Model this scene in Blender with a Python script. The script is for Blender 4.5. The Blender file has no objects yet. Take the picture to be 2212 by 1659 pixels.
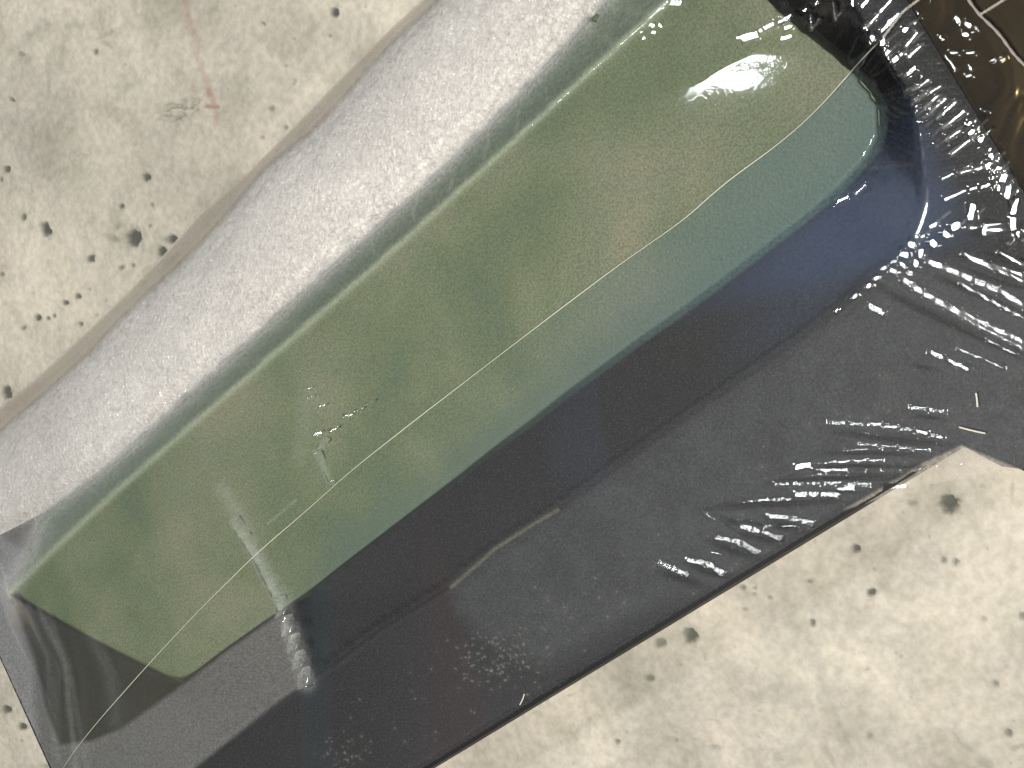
import bpy, math, random
import numpy as np
from mathutils import Vector, Matrix
random.seed(7); rng = np.random.default_rng(7)
scn = bpy.context.scene
COL = scn.collection

# ------------------------------------------------------------------ camera
W0, H0, F = 2212.0, 1659.0, 3600.0
ZB = 0.014                                   # height of the box top over the concrete
def nrm(a): a = np.array(a, float); return a/np.linalg.norm(a)
d_far = nrm((-3846, 2820, F))                # long axis of the box, running away from the camera (camera axes)
d_acr = np.array((-9038., -16922., F)); d_acr = nrm(d_acr-d_far*np.dot(d_acr, d_far))
Xc, Yc = -d_far, d_acr
Zc = np.cross(Xc, Yc)
if Zc[2] > 0: Yc = -Yc; Zc = -Zc
R = np.stack([Xc, Yc, Zc])                   # camera axes -> world axes
fwd = R@np.array((0, 0, 1.)); rgt = R@np.array((1., 0, 0)); dwn = R@np.array((0, 1., 0))
CAM = np.array((0, 0, ZB))-fwd*0.40
cd = bpy.data.cameras.new('camera'); cam = bpy.data.objects.new('camera', cd); COL.objects.link(cam)
cd.sensor_width = 36; cd.lens = 36*F/W0; cd.clip_start = 0.01; cd.clip_end = 50
m = Matrix([[rgt[i], -dwn[i], -fwd[i], CAM[i]] for i in range(3)]+[[0, 0, 0, 1]])
cam.matrix_world = m
scn.camera = cam

def P(x, y, z):
    x = np.asarray(x, float); y = np.asarray(y, float)
    d = ((x-W0/2)/F)[..., None]*rgt+((y-H0/2)/F)[..., None]*dwn+fwd
    t = (z-CAM[2])/d[..., 2]
    return CAM+d*t[..., None]
def PROJ(p):
    q = p-CAM
    zz = q@fwd
    return W0/2+F*(q@rgt)/zz, H0/2+F*(q@dwn)/zz
def PL(pts, z): a = np.array(pts, float); return P(a[:, 0], a[:, 1], z)

# ------------------------------------------------------------------ world + lamps
world = bpy.data.worlds.new('World'); scn.world = world; world.use_nodes = True
nt = world.node_tree; bg = nt.nodes['Background']
tc = nt.nodes.new('ShaderNodeTexCoord'); wn = nt.nodes.new('ShaderNodeTexNoise'); wn.inputs['Scale'].default_value = 1.6
wr = nt.nodes.new('ShaderNodeValToRGB')
wr.color_ramp.elements[0].position = .38; wr.color_ramp.elements[0].color = (.16, .165, .18, 1)
wr.color_ramp.elements[1].position = .62; wr.color_ramp.elements[1].color = (.62, .63, .66, 1)
nt.links.new(tc.outputs['Generated'], wn.inputs['Vector']); nt.links.new(wn.outputs['Fac'], wr.inputs['Fac'])
nt.links.new(wr.outputs['Color'], bg.inputs['Color']); bg.inputs['Strength'].default_value = 0.55

def area(name, loc, target, size, power, color, shape='DISK'):
    l = bpy.data.lights.new(name, 'AREA'); l.shape = shape; l.size = size; l.energy = power; l.color = color
    o = bpy.data.objects.new(name, l); COL.objects.link(o)
    o.location = loc
    o.rotation_euler = (Vector(target)-Vector(loc)).to_track_quat('-Z', 'Y').to_euler()
    return o
hp = P(1050., -700., 0.0268)                 # a flat sheet would mirror the ceiling lamp here, just outside the frame
v = nrm(CAM-hp); mir = np.array((-v[0], -v[1], v[2]))
LAMP = hp+mir*1.5
area('ceiling_lamp', LAMP, hp, 0.19, 6.5, (.93, .97, 1.0))
kt = P(1200., 1750., 0.)
kd = nrm(R@nrm((0.97, -0.12, 0))); kd = nrm((kd[0], kd[1], 0))
KEY = kt+kd*0.16+np.array((0, 0, .60))
area('window_lamp', KEY, kt-kd*.05, .17, 5.0, (1.0, .965, .88))
scn.view_settings.view_transform = 'Standard'; scn.view_settings.look = 'None'
scn.view_settings.exposure = 0; scn.view_settings.gamma = 1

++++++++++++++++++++

▶ [Written exercise]:
Return only the lines running from the top of the data to the line that holds "scn.camera = cam". Include both of those lines, but skip the pictures.

▶ [Solution for this task]:
Model this scene in Blender with a Python script. The script is for Blender 4.5. The Blender file has no objects yet. Take the picture to be 2212 by 1659 pixels.
import bpy, math, random
import numpy as np
from mathutils import Vector, Matrix
random.seed(7); rng = np.random.default_rng(7)
scn = bpy.context.scene
COL = scn.collection

# ------------------------------------------------------------------ camera
W0, H0, F = 2212.0, 1659.0, 3600.0
ZB = 0.014                                   # height of the box top over the concrete
def nrm(a): a = np.array(a, float); return a/np.linalg.norm(a)
d_far = nrm((-3846, 2820, F))                # long axis of the box, running away from the camera (camera axes)
d_acr = np.array((-9038., -16922., F)); d_acr = nrm(d_acr-d_far*np.dot(d_acr, d_far))
Xc, Yc = -d_far, d_acr
Zc = np.cross(Xc, Yc)
if Zc[2] > 0: Yc = -Yc; Zc = -Zc
R = np.stack([Xc, Yc, Zc])                   # camera axes -> world axes
fwd = R@np.array((0, 0, 1.)); rgt = R@np.array((1., 0, 0)); dwn = R@np.array((0, 1., 0))
CAM = np.array((0, 0, ZB))-fwd*0.40
cd = bpy.data.cameras.new('camera'); cam = bpy.data.objects.new('camera', cd); COL.objects.link(cam)
cd.sensor_width = 36; cd.lens = 36*F/W0; cd.clip_start = 0.01; cd.clip_end = 50
m = Matrix([[rgt[i], -dwn[i], -fwd[i], CAM[i]] for i in range(3)]+[[0, 0, 0, 1]])
cam.matrix_world = m
scn.camera = cam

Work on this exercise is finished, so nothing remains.